Your goal ▸ Please copy the lines below exactly, from the first one through the line showing "scene.camera = cam".

Data listing ▸
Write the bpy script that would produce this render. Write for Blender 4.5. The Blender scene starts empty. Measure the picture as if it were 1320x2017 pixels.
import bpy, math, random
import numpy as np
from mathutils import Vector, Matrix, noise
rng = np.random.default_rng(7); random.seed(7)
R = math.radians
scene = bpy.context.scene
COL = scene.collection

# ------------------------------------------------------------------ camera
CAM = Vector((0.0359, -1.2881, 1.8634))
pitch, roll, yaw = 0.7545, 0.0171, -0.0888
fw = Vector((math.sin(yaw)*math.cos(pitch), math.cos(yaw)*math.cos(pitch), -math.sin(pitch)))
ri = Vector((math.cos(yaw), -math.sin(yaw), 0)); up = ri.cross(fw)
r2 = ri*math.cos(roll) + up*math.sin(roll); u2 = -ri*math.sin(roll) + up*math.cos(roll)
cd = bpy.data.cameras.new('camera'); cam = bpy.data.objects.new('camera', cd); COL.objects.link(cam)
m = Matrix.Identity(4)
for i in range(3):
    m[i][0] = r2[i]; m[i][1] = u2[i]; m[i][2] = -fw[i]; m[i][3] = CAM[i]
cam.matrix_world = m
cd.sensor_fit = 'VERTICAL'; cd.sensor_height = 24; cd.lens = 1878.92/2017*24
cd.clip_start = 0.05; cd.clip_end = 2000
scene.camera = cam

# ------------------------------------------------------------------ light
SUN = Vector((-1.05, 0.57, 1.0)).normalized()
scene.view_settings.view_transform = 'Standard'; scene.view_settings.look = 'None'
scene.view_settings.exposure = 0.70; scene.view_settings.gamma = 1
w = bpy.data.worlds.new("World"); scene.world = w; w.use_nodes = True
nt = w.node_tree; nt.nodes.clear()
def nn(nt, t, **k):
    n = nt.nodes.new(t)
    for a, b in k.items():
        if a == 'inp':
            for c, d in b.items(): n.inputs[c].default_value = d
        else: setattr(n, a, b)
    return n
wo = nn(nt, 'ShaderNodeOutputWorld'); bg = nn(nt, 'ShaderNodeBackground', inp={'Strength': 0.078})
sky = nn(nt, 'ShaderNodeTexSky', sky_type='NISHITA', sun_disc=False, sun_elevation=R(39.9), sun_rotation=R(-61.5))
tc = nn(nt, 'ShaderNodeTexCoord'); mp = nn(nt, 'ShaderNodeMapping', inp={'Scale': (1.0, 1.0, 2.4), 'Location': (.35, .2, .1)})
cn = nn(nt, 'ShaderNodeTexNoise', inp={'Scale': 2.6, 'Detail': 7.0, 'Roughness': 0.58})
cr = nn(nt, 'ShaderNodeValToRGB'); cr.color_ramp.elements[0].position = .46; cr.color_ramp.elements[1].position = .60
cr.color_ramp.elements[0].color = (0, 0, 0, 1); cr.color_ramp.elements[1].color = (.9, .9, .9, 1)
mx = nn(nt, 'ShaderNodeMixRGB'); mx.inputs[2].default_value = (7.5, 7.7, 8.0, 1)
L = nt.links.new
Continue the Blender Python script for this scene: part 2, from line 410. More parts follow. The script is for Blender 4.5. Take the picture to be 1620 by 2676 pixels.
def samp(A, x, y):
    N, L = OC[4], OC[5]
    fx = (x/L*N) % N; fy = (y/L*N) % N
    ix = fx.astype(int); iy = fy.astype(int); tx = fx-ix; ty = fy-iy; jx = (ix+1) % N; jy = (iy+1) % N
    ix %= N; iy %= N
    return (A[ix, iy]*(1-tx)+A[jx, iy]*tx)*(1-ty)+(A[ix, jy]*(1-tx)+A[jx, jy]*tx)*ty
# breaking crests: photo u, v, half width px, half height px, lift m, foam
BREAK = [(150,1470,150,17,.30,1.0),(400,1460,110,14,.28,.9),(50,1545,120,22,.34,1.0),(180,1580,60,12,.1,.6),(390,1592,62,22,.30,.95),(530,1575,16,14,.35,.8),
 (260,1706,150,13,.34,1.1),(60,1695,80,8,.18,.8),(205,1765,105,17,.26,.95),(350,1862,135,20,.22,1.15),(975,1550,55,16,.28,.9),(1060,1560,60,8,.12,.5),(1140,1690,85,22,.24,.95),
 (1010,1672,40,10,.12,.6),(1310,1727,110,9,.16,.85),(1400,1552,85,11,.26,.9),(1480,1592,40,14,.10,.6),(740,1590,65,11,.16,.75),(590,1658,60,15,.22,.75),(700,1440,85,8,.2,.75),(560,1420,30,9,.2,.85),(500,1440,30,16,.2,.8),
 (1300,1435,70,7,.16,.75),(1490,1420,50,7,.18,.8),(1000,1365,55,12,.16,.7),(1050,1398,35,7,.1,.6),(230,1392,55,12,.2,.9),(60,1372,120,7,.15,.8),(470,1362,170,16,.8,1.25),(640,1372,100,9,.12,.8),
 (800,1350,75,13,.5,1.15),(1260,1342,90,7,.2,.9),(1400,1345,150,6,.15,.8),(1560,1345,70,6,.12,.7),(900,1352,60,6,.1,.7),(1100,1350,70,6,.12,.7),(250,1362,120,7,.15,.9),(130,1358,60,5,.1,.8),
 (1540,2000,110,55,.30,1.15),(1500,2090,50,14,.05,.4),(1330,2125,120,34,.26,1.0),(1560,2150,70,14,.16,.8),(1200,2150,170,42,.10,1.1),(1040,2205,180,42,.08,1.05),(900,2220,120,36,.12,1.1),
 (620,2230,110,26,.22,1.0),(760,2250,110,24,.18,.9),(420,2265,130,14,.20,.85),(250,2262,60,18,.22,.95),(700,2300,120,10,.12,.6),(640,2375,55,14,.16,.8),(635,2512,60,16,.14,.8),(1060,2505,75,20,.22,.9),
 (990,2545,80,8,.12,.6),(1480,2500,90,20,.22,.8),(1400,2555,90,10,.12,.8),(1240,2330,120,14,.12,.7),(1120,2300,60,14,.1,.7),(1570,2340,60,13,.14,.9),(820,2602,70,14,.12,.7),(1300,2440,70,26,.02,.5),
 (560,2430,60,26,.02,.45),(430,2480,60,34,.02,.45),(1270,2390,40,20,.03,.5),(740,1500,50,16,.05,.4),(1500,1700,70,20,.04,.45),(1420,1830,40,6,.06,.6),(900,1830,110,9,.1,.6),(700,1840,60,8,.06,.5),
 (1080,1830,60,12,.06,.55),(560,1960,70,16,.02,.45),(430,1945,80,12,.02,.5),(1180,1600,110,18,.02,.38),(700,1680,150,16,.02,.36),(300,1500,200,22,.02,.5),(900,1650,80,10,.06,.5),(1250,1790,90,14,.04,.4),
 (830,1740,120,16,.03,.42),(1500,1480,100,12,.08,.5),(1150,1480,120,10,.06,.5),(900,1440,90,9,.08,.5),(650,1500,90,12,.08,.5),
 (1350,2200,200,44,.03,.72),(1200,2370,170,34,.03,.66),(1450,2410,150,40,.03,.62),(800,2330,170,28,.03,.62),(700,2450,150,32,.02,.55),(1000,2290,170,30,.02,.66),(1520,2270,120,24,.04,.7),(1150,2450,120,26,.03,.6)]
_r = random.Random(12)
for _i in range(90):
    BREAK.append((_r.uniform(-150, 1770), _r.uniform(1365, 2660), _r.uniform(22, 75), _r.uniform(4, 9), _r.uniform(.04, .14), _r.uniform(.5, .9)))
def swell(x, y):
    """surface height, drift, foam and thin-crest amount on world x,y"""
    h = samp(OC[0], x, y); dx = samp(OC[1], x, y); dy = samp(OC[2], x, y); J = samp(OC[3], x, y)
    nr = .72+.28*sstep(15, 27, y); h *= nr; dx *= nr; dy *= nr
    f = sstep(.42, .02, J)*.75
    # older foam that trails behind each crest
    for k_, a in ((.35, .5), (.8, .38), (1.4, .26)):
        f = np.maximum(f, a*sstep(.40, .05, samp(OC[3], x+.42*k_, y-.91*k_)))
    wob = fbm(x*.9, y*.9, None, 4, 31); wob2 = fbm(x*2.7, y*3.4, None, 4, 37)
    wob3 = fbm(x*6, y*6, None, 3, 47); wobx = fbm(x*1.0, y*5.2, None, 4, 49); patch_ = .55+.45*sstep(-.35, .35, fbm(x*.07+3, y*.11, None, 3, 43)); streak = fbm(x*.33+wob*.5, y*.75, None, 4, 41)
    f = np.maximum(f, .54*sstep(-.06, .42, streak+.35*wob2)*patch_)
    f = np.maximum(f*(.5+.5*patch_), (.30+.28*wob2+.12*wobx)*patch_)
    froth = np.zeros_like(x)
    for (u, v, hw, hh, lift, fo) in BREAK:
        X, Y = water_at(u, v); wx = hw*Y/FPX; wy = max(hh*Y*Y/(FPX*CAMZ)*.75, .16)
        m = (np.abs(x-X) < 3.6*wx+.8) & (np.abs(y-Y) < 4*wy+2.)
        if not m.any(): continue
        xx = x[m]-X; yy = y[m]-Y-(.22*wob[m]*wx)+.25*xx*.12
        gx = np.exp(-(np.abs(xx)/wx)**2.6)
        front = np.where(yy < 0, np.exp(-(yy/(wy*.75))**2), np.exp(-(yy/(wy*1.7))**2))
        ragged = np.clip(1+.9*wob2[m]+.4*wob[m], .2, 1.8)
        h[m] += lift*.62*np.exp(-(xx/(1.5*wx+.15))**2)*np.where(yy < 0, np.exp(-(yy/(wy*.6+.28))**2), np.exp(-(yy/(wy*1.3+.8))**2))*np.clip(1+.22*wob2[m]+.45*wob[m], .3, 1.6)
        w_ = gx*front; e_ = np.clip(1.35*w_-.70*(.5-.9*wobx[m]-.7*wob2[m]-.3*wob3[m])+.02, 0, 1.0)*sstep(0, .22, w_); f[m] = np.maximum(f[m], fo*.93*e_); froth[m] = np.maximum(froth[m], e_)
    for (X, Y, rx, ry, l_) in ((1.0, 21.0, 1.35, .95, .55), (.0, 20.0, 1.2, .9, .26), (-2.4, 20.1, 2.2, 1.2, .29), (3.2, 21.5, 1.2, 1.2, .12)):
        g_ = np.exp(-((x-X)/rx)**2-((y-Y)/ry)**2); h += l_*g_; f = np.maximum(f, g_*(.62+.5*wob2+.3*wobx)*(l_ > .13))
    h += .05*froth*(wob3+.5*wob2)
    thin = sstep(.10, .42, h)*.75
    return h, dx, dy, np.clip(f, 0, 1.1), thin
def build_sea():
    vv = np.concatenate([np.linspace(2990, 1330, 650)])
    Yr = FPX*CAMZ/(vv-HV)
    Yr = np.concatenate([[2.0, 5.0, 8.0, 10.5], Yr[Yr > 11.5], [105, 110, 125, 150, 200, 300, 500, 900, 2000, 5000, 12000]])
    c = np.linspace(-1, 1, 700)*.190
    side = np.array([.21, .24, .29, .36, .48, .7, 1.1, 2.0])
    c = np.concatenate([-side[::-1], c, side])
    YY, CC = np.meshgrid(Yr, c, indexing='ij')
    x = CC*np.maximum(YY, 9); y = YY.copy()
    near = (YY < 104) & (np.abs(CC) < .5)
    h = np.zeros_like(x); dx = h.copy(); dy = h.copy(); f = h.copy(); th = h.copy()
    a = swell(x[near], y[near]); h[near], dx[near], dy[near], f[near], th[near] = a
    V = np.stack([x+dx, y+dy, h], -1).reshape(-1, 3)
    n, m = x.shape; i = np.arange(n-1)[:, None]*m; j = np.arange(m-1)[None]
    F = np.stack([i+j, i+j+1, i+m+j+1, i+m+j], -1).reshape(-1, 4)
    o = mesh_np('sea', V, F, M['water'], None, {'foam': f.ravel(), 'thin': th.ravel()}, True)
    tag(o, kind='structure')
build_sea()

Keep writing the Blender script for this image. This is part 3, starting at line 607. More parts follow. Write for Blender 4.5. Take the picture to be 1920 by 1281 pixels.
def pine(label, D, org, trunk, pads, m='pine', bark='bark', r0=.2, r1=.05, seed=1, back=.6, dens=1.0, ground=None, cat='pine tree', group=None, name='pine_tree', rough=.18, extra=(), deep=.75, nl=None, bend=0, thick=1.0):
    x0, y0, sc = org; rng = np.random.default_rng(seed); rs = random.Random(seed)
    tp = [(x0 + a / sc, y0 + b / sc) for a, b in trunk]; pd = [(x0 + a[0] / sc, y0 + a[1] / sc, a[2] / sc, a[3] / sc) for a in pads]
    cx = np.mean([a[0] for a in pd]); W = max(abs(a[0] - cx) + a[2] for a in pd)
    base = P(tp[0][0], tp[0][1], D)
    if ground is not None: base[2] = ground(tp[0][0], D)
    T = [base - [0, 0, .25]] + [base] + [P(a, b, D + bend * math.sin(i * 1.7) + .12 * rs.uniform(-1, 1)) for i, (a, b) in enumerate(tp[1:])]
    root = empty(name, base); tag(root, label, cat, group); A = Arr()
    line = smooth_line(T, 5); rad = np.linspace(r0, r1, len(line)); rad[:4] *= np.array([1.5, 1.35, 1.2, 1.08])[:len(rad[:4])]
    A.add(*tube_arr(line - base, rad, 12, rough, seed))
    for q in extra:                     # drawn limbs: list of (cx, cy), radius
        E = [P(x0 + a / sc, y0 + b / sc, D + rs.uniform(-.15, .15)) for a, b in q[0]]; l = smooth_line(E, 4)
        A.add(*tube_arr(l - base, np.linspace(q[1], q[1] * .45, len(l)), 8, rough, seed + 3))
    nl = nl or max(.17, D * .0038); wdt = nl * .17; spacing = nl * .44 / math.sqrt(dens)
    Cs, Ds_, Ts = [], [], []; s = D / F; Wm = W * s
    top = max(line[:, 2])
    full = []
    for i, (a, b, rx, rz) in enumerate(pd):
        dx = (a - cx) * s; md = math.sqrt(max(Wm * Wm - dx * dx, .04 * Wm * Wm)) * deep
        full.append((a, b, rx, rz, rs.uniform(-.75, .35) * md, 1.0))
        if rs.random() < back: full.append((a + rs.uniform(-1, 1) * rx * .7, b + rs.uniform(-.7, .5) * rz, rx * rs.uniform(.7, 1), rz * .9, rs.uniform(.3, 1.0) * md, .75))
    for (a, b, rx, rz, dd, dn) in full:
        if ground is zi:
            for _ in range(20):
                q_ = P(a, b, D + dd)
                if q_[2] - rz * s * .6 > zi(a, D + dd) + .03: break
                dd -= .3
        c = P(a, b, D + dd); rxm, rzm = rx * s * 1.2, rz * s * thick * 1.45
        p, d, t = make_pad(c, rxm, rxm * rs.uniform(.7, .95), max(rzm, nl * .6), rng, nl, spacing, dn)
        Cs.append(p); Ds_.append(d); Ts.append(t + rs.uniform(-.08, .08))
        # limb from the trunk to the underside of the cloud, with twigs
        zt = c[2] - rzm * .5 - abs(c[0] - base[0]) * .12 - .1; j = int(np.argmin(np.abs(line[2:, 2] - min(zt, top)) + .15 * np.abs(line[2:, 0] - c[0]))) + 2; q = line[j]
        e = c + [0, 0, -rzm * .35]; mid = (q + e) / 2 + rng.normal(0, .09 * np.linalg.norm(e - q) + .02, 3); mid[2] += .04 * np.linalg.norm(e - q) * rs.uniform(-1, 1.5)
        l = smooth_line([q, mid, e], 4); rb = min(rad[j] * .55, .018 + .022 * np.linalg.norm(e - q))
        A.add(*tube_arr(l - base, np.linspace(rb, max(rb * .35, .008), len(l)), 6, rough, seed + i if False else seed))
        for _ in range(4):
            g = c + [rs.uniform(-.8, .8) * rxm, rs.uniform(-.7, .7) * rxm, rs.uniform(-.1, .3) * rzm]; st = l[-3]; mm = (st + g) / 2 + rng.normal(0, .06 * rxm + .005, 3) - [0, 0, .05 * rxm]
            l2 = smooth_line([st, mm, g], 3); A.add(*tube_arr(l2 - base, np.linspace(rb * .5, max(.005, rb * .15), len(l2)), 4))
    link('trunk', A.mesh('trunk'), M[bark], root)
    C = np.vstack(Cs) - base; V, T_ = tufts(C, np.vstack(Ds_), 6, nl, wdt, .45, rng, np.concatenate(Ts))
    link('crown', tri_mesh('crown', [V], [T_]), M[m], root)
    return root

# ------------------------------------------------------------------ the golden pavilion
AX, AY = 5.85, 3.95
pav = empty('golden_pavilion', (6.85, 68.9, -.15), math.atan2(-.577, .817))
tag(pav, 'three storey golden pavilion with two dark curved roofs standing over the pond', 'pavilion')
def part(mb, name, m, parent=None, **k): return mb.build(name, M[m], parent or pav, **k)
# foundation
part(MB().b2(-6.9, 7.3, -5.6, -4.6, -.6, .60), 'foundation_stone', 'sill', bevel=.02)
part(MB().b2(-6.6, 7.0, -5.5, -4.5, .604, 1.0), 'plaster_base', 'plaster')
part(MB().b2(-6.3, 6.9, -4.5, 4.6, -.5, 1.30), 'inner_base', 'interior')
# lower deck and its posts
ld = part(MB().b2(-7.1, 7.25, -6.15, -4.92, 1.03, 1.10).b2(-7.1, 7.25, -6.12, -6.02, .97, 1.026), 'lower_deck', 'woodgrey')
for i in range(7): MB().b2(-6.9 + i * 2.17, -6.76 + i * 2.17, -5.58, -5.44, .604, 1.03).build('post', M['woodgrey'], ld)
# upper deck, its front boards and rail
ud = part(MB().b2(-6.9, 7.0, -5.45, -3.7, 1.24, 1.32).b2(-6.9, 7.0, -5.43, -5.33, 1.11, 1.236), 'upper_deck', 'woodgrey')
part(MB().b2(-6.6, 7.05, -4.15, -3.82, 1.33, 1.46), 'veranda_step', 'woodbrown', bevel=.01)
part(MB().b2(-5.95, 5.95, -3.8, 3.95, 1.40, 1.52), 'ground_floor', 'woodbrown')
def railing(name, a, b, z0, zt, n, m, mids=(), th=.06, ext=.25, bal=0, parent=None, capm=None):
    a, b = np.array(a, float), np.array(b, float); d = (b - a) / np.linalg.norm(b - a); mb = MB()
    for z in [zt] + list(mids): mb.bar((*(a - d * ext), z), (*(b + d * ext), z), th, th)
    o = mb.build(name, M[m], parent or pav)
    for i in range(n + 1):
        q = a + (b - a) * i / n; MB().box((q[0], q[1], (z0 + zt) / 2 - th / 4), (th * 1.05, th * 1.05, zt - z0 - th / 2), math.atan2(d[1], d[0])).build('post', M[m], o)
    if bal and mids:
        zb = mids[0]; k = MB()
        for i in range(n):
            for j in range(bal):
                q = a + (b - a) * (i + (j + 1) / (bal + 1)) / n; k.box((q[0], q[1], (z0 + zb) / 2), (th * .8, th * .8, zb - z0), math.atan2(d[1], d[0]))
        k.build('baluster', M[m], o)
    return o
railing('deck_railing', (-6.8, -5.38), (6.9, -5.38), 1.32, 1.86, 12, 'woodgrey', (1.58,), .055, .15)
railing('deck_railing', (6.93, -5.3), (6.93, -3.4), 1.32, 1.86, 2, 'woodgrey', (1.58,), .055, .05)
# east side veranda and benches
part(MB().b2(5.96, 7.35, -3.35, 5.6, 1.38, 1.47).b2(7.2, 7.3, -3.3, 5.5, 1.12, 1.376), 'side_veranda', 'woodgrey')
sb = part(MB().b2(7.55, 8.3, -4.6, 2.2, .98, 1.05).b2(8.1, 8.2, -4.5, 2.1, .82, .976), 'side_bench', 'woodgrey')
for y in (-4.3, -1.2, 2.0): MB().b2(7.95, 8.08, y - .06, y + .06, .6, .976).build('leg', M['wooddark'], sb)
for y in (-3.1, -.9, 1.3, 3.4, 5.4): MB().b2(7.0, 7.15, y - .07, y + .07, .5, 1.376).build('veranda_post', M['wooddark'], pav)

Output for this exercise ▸
Write the bpy script that would produce this render. Write for Blender 4.5. The Blender scene starts empty. Measure the picture as if it were 1320x2017 pixels.
import bpy, math, random
import numpy as np
from mathutils import Vector, Matrix, noise
rng = np.random.default_rng(7); random.seed(7)
R = math.radians
scene = bpy.context.scene
COL = scene.collection

# ------------------------------------------------------------------ camera
CAM = Vector((0.0359, -1.2881, 1.8634))
pitch, roll, yaw = 0.7545, 0.0171, -0.0888
fw = Vector((math.sin(yaw)*math.cos(pitch), math.cos(yaw)*math.cos(pitch), -math.sin(pitch)))
ri = Vector((math.cos(yaw), -math.sin(yaw), 0)); up = ri.cross(fw)
r2 = ri*math.cos(roll) + up*math.sin(roll); u2 = -ri*math.sin(roll) + up*math.cos(roll)
cd = bpy.data.cameras.new('camera'); cam = bpy.data.objects.new('camera', cd); COL.objects.link(cam)
m = Matrix.Identity(4)
for i in range(3):
    m[i][0] = r2[i]; m[i][1] = u2[i]; m[i][2] = -fw[i]; m[i][3] = CAM[i]
cam.matrix_world = m
cd.sensor_fit = 'VERTICAL'; cd.sensor_height = 24; cd.lens = 1878.92/2017*24
cd.clip_start = 0.05; cd.clip_end = 2000
scene.camera = cam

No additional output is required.